Dicho de otro modo, cuando ajustamos la brecha salarial por aquellos factores personales y empresariales que son relevantes a la hora de determinar la calidad de las horas trabajadas, menos del 40% de la brecha salarial por hora queda sin explicación estadística: esto es, la brecha salarial no explicada y —aparentemente— no justificable no es del 14,9%, sino —si extrapolamos las proporciones de 2010 a 2014— de alrededor del 5,5% (en 2010, era del 7,4%). Tales estimaciones son, además, muy similares a las que observamos internacionalmente.
En principio, pues, cabría afirmar que ese gap salarial entre el 5% y el 8% es la discriminación salarial real por cuestión de sexo. Nótese que no estoy afirmando que el resto de la brecha salarial no pueda deberse a una discriminación social indirecta hacia el sexo femenino: por ejemplo, las mujeres podrían optar por jornadas laborales más cortas porque culturalmente les hemos impuesto el deber de ocuparse del hogar, o podrían preferir trabajar en sectores poco remunerados, como el de los cuidados personales, porque desde la cuna les hemos inculcado tales preferencias profesionales. En este artículo no pretendo entrar en este debate mucho más amplio: me centro simplemente en estudiar si hombres y mujeres cobran distinto por un trabajo de igual cantidad y calidad. Y, como digo, como mucho cabría afirmar que las diferencias discriminatorias oscilan entre el 5% y el 8%.

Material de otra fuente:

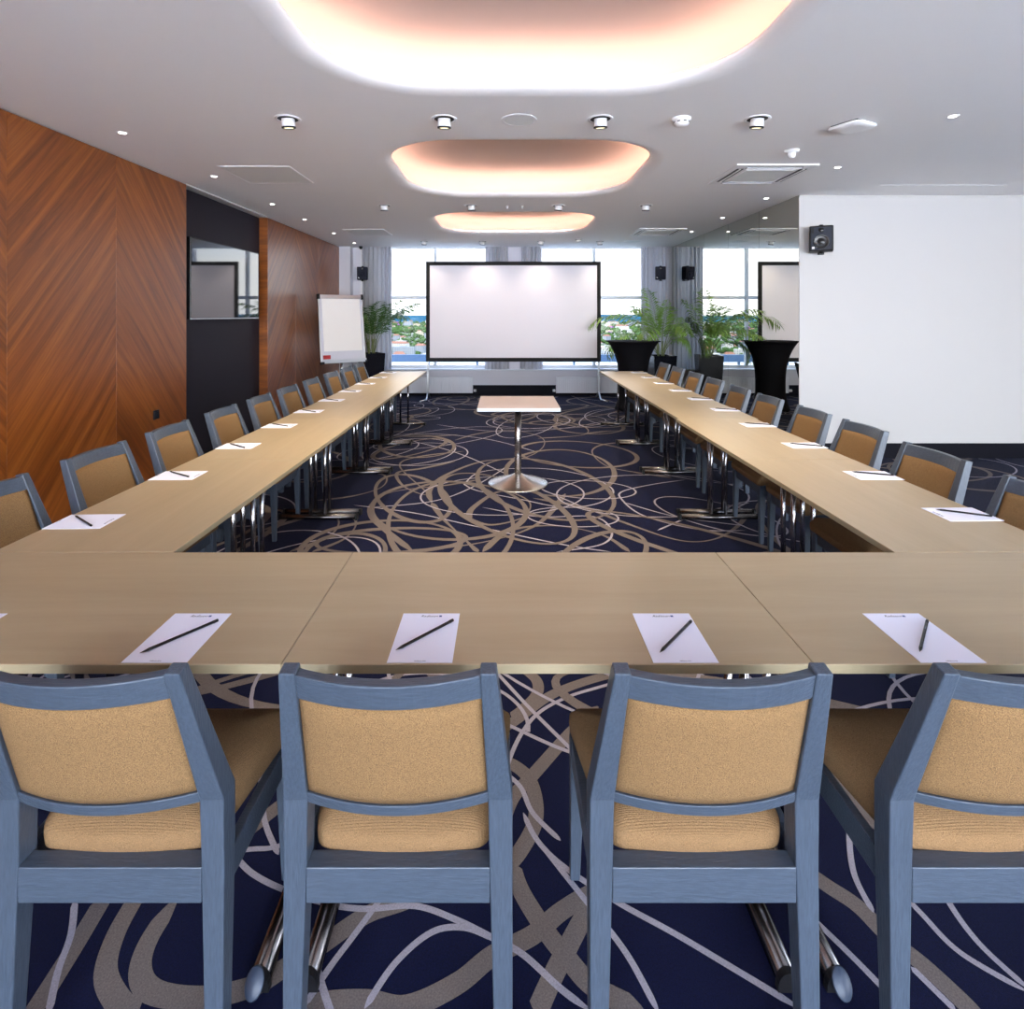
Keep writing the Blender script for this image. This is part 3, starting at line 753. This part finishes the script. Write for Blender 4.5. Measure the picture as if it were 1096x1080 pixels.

Sin embargo, en realidad ni siquiera podemos afirmar eso. Como bien explica la Comisión Europea, que estadísticamente no hayamos sido capaces de modelizar esa diferencia no significa que la misma carezca de una justificación razonable y no discriminatoria. No en vano, la propia Comisión constata que dos aspectos no modelizados acaso sean enormemente relevantes a este respecto. Por un lado, no todas las empresas se adaptan igual de bien a ofrecer una jornada parcial o discontinua a sus trabajadores: y si a una compañía le resulta costoso compatibilizar su operativa con ese tipo de jornadas, aquellos trabajadores que prefieran jornadas reducidas o discontinuas (recordemos: mayoritariamente mujeres) se verán penalizados con un menor salario. Por otro, la experiencia acumulada y la proyección profesional dentro de una empresa también pueden ser distintas entre hombres y mujeres por un hecho crucial que interrumpe esa acumulación de experiencia y esa proyección profesional: la maternidad.
A propósito de este último fenómeno, y pese a no disponer de datos para España, sí seremos capaces de observar muy claramente su influencia sobre los salarios a largo plazo de las mujeres incluso en un país que ha desarrollado políticas tan activas de igualdad salarial como Dinamarca. En esta sociedad escandinava, ser madre implica a largo plazo una penalización del 20% del salario, lo que conduce a que esta variable explique el 80% de toda la brecha salarial entre hombres y mujeres.